As a rule, Bhaktisiddhanta Saraswati Thakura did not personally discuss in detail meditation on the siddha deha with his disciples. In this regard he did not do what Thakura Bhaktivinoda writes about in Harinama Cintamani with regard to the guru discussing the siddha deha with a disciple at an advanced stage of practice. He emphasized realizing one’s siddha deha through kirtana and the smaranam that arises naturally from it.

In this regard I was recently forwarded biographical notes from one of Srila Prabhupada’s disciples, and a section of his notes contrasts the approach that Bhaktisiddhanta Saraswati Thakura taught regarding realization of one’s siddha deha and that of Lalita Prasada, his brother. Both of these gurus considered themselves followers of Thakura Bhaktivinoda. This disciple of Srila Prabhupada was initiated first by Srila Prabhupada and later he received bhajana siksa, etc. secretly from Lalita Prasada while Srila Prabhupada was still among us. To my knowledge he is not active in Gaudiya Vaisnavism at this time.

He relates the following: “When Prabhupada came to Vrindavana for a visit, I got Dr. Kapoor to come with me to ask about it (discussing one’s siddha deha). Prabhupada said, “This is not done in our line. One must realize his relationship for himself. One cannot just jump ahead. When one is ripe and ready, it will be revealed from within . . . I am a cowherd boy.”
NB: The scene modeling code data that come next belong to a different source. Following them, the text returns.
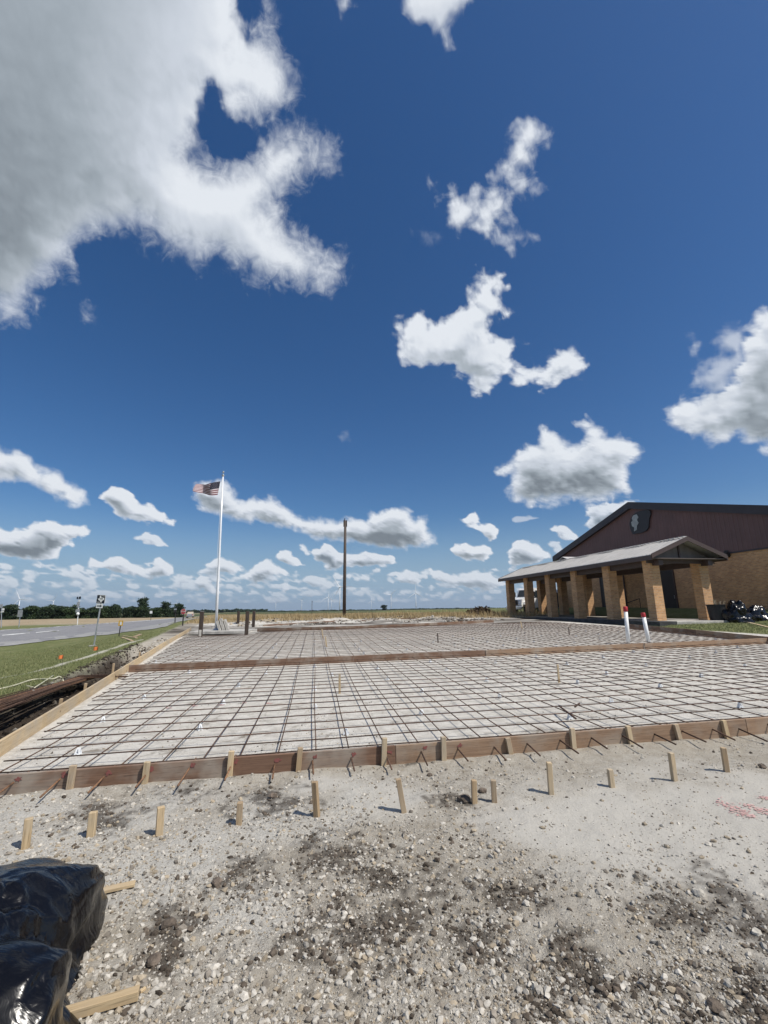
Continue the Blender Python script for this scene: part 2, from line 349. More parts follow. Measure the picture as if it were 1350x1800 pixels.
def tz(x, y):
    """height of the built ground sheet at a spot"""
    r = math.hypot(x, y); t = math.atan2(x, y); rg, tg, zg = GRID['r'], GRID['t'], GRID['z']
    if r <= rg[0] or abs(t) > R(53.5): return float(terrain(np.array([x]), np.array([y]))[0])
    i = min(int(np.searchsorted(rg, r)) - 1, len(rg) - 2); j = int((t - tg[0]) / (tg[1] - tg[0]))
    a = (r - rg[i]) / (rg[i + 1] - rg[i]); b = (t - tg[j]) / (tg[j + 1] - tg[j])
    return float((zg[i, j] * (1 - b) + zg[i, j + 1] * b) * (1 - a) + (zg[i + 1, j] * (1 - b) + zg[i + 1, j + 1] * b) * a)
def at_pix(px, py, dz=0.0):
    """where the sight line through a point of the view meets the ground"""
    d = pix_ray(px, py); t = np.geomspace(1.0, 9000, 500)
    P = EYE[None] + d[None] * t[:, None]
    s = P[:, 2] - terrain(P[:, 0], P[:, 1], False) - dz
    k = np.argmax(s < 0)
    if k == 0: k = len(t) - 1
    lo, hi = t[k - 1], t[k]
    for _ in range(24):
        m = .5 * (lo + hi); p = EYE + d * m
        if p[2] - float(terrain(p[0], p[1], False)) - dz < 0: hi = m
        else: lo = m
    return EYE + d * hi
def at_depth(px, py, y):
    d = pix_ray(px, py); return EYE + d * (y / d[1])

# ------------------------------------------------------------------ builders
class MB:
    def __init__(s): s.v = []; s.f = []
    def add(s, V, F, M=None):
        k = len(s.v)
        for p in V:
            p = Vector(p); p = M @ p if M is not None else p
            s.v.append((p.x, p.y, p.z))
        for f in F: s.f.append(tuple(i + k for i in f))
        return s
    def box(s, c, size, ch=0.0, M=None):
        hx, hy, hz = [t / 2 for t in size]
        if ch <= 0:
            V = [(c[0] + sx * hx, c[1] + sy * hy, c[2] + sz * hz) for sx in (-1, 1) for sy in (-1, 1) for sz in (-1, 1)]
            F = [(0, 1, 3, 2), (4, 6, 7, 5), (0, 4, 5, 1), (2, 3, 7, 6), (0, 2, 6, 4), (1, 5, 7, 3)]
            return s.add(V, F, M)
        bm = bmesh.new(); bmesh.ops.create_cube(bm, size=1.0)
        for v in bm.verts: v.co = Vector((v.co.x * size[0], v.co.y * size[1], v.co.z * size[2]))
        bmesh.ops.bevel(bm, geom=bm.edges[:], offset=ch, segments=1, affect='EDGES')
        bm.verts.index_update()
        V = [(v.co.x + c[0], v.co.y + c[1], v.co.z + c[2]) for v in bm.verts]; F = [tuple(v.index for v in f.verts) for f in bm.faces]
        bm.free(); return s.add(V, F, M)
    def tube(s, pts, r, n=6, caps=True, r2=None):
        pts = [Vector(p) for p in pts]; m = len(pts); k = len(s.v); up = Vector((0, 0, 1))
        for i, p in enumerate(pts):
            t = (pts[min(i + 1, m - 1)] - pts[max(i - 1, 0)]).normalized()
            a = t.cross(up); a = t.cross(Vector((1, 0, 0))) if a.length < 1e-3 else a
            a.normalize(); b = t.cross(a); rr = r if r2 is None else r + (r2 - r) * i / max(1, m - 1)
            rr = rr[i] if isinstance(rr, (list, tuple)) else rr
            for j in range(n):
                q = p + (a * math.cos(2 * math.pi * j / n) + b * math.sin(2 * math.pi * j / n)) * rr
                s.v.append((q.x, q.y, q.z))
        for i in range(m - 1):
            for j in range(n):
                s.f.append((k + i * n + j, k + i * n + (j + 1) % n, k + (i + 1) * n + (j + 1) % n, k + (i + 1) * n + j))
        if caps: s.f.append(tuple(range(k + n - 1, k - 1, -1))); s.f.append(tuple(range(k + (m - 1) * n, k + m * n)))
        return s
    def prism(s, outline, y0, y1, axis='y'):
        k = len(s.v); m = len(outline)
        for yy in (y0, y1):
            for (a, b) in outline:
                s.v.append({'y': (a, yy, b), 'x': (yy, a, b), 'z': (a, b, yy)}[axis])
        s.f.append(tuple(range(k, k + m))); s.f.append(tuple(range(k + 2 * m - 1, k + m - 1, -1)))
        for i in range(m): s.f.append((k + i, k + m + i, k + m + (i + 1) % m, k + (i + 1) % m))
        return s
    def lathe(s, prof, n=16, c=(0, 0, 0)):
        k = len(s.v)
        for (r, z) in prof:
            for j in range(n):
                t = 2 * math.pi * j / n; s.v.append((c[0] + r * math.cos(t), c[1] + r * math.sin(t), c[2] + z))
        for i in range(len(prof) - 1):
            for j in range(n): s.f.append((k + i * n + j, k + i * n + (j + 1) % n, k + (i + 1) * n + (j + 1) % n, k + (i + 1) * n + j))
        s.f.append(tuple(range(k + n - 1, k - 1, -1))); s.f.append(tuple(range(k + (len(prof) - 1) * n, k + len(prof) * n)))
        return s
    def mesh(s, name, mat, smooth=False):
        me = bpy.data.meshes.new(name); me.from_pydata(s.v, [], s.f)
        bm = bmesh.new(); bm.from_mesh(me); bmesh.ops.recalc_face_normals(bm, faces=bm.faces[:]); bm.to_mesh(me); bm.free()
        if smooth: me.polygons.foreach_set('use_smooth', [True] * len(me.polygons))
        me.materials.append(mat); me.update(); return me
    def build(s, name, mat, parent=None, loc=None, rot=None, smooth=False):
        return link(name, s.mesh(name, mat, smooth), parent, loc, rot)
def link(name, me, parent=None, loc=None, rot=None, scale=None):
    o = bpy.data.objects.new(name, me); COL.objects.link(o)
    if loc is not None: o.location = loc
    if rot is not None: o.rotation_euler = rot
    if scale is not None: o.scale = scale
    o.parent = parent; return o
def tag(o, label, cat, group=None):
    o['label'] = label; o['category'] = cat
    if group: o['group'] = group
    return o
def thing(name, label, cat, loc=(0, 0, 0), rotz=0.0, group=None, rot=None):
    o = link(name, None, None, loc, rot if rot else (0, 0, rotz)); o.empty_display_size = .2
    return tag(o, label, cat, group)
def struct(o, kind='structure'): o['kind'] = kind; return o
def beam(name, p0, p1, w, h, mat, parent=None, ch=.003, up=(0, 0, 1)):
    """squared timber from p0 to p1 (w across, h along 'up'), its grain along its own X"""
    p0 = Vector(p0); p1 = Vector(p1); d = p1 - p0; L = d.length; x = d.normalized()
    z = Vector(up) - x * Vector(up).dot(x); z.normalize(); y = z.cross(x)
    o = MB().box((0, 0, 0), (L, w, h), ch).build(name, mat, parent)
    M = Matrix((x, y, z)).transposed().to_4x4(); M.translation = (p0 + p1) / 2
    o.matrix_local = M; return o
def text_mesh(txt, size, depth, mat):
    c = bpy.data.curves.new('lettering', 'FONT'); c.body = txt; c.size = size; c.extrude = depth; c.align_x = 'CENTER'; c.align_y = 'CENTER'; c.resolution_u = 3
    o = bpy.data.objects.new('lettering', c); COL.objects.link(o)
    dg = bpy.context.evaluated_depsgraph_get(); me = bpy.data.meshes.new_from_object(o.evaluated_get(dg))
    bpy.data.objects.remove(o); bpy.data.curves.remove(c)
    me.materials.clear(); me.materials.append(mat); return me

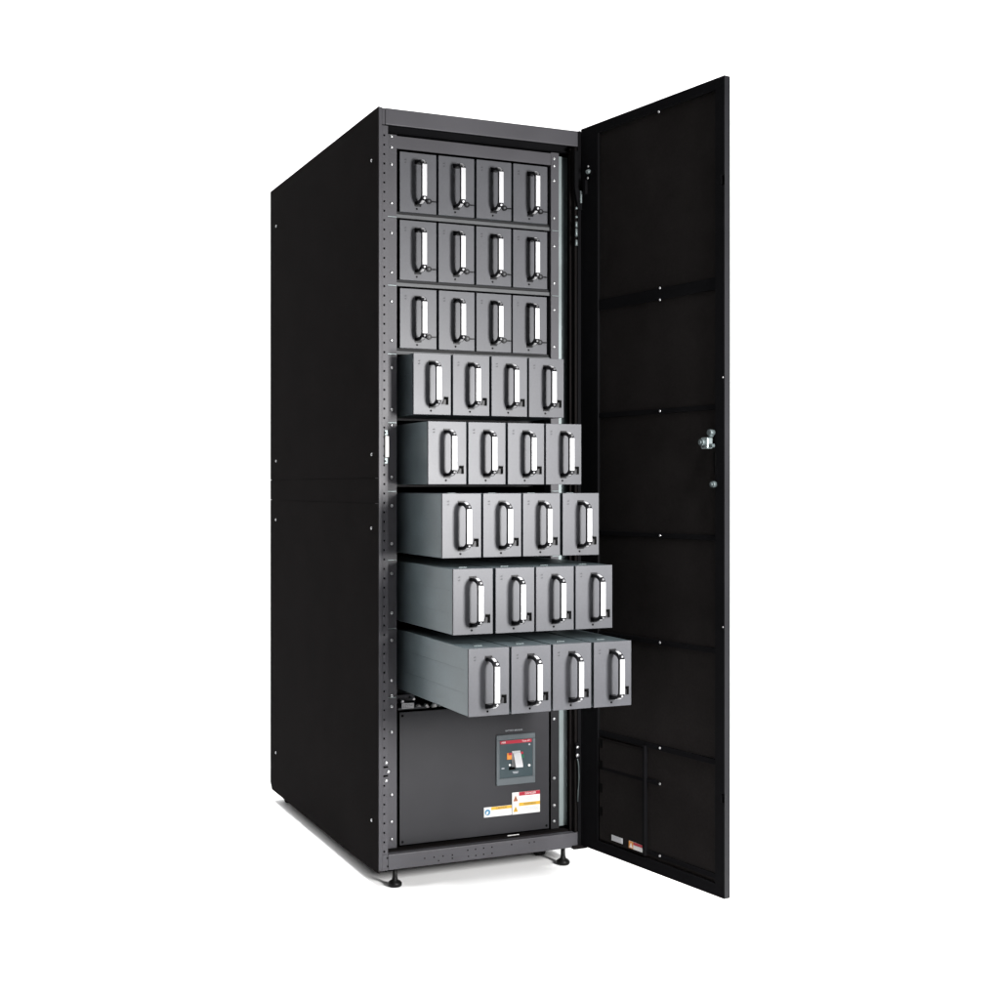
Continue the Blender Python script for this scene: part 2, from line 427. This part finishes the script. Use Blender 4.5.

This, I believe, represents the policy of Bhaktisiddhanta Saraswati Thakura. Representing the approach of Lalita Prasada, the same devotee writes:

“He [Lalita Prasada] called Bhakta Ma to help pick a name for me. She came up with Sudha Manjari. He had me pick an age I wanted to be from eight to thirteen. Thirteen. He said my color was golden, and I wore a sky blue sari, and that color combination was very beautiful. He asked me what service I liked performing the best. I enjoyed bathing the Deity of Radha and dressing her in the morning. That became my eternal service. My abode is Mahananda Kunja, a bower in Vrindavana. Lalita Prasad told me not to change any of these things without his permission, and to always meditate on them. He gave me a printed list of the disciplic succession with their spiritual identities and a place to add my name and information to the succession.”

It should be noted that this devotee had not attained a particularly advanced stage of devotion such as nistha or ruci when Lalita Prasada gave him this information. I leave it for the reader to decide which approach better represents Bhaktivinoda Thakura.

Some devotees feel that the early stages of devotional life before ruci is attained involve at least “remembrance” (smarana) and “self-reminding” (dharana) of one’s siddha deha, as given by gurus in various Gaudiya lineages. Some of these devotees also point to evidence in the life of Bhaktivinoda Thakura and others he associated with that could be construed as support for this approach, one that is popular and has a long-standing tradition.

For the followers of Bhaktivinoda Thakura, perhaps the conclusion to be drawn from all of this is that meditation on one’s siddha deha is appropriate at whatever stage and to whatever extent it manifests. By all means, whenever one’s siddha deha begins to manifest, to that extent one should try to meditate on it. To get to that stage, take shelter of the guru of your choice and follow his or her bhajana siksa.